A as in Apple
A as in Apple
Apple is up almost 3% today, but that’s not why I’m posting this. Rather, it’s pretty obvious that Scenario A has transpired and that A+ (the immediate push down) can be discarded. As I’m writing this we are actually touching 2325 on the $COMPQ, which was the target for Scenario A rally. The critical level for the near-term bearish case is the 2353 wave 2 high – we are still ways away from that but let’s keep an eye on it. I personally never discard a probable scenario until the rules tell me so, which is essential in this whipsaw market.
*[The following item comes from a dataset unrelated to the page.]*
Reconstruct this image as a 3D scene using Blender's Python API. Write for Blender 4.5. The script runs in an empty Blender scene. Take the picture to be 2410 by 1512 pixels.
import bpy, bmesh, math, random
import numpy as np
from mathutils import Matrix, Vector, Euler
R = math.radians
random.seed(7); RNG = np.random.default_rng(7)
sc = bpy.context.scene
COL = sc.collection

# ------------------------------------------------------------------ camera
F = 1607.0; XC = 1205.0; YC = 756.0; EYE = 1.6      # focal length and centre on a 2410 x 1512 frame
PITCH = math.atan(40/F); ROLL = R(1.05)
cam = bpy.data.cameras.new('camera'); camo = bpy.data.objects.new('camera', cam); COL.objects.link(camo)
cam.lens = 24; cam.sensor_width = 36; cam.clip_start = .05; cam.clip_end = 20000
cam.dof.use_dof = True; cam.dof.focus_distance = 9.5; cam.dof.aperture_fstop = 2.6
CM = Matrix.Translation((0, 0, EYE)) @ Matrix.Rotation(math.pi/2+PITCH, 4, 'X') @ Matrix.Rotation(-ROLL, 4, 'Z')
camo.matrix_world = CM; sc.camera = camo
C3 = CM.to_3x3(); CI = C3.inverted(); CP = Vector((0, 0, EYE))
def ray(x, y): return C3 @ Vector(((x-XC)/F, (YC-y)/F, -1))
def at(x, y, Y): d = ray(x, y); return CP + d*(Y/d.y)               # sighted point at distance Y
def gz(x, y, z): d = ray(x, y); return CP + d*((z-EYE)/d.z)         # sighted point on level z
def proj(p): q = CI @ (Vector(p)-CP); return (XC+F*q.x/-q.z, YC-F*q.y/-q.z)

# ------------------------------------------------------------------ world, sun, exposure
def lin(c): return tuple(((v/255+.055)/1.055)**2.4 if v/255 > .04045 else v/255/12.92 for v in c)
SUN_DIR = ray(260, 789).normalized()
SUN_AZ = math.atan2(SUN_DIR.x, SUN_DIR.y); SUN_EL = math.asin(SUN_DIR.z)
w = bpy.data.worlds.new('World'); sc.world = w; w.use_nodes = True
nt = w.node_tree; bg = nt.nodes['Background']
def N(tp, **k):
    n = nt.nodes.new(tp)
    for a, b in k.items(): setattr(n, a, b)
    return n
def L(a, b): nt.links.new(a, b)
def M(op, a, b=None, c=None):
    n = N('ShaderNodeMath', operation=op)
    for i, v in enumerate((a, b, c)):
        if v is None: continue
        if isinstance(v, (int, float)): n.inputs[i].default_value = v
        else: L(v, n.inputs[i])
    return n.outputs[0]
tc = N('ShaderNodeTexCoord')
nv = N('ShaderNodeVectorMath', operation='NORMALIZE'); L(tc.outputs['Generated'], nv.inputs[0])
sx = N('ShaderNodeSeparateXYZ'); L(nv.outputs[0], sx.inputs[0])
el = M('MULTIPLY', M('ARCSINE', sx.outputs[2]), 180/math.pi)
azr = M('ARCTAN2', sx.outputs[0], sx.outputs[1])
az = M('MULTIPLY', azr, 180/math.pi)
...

We expect things to start topping out now as we are getting closer to the FCOM report. Nothing new to report until then. For the record: Although we have been supporting the bearish case as of late (i.e. Scenario A) I would not be too unhappy if we crossed 2353 since that would make trading a hell of a lot easier and provide us with more downside in the longer term. In the interim we remain stuck in sort of a ‘trading limbo’ in which the near term bearish case plausibly outweighs the near term bullish scenario, but we can’t be for sure (Berk actually is, but I am not). Frustrating for anyone out there – whether they believe in wave theory or not. Bottomline is that everyone keeps having to deal with a whipsaw market. So, a ‘final resolution’ is what we all are waiting for, but of course the market is going to continue to frustrate. That’s its job, right? 😉
My personal strategy for the moment is to sit on my short positions and eat losses until they either get stopped out or until the $COMPQ breaches 2353 (the former probably happens before the latter). If we see a strong move to the downside from around here (2325) then I plan to add a few short positions, as Scenario A will retain the highest probability.
Until I see 2325 breached I’m setting the short term indicator to down, and the long term remains down of course.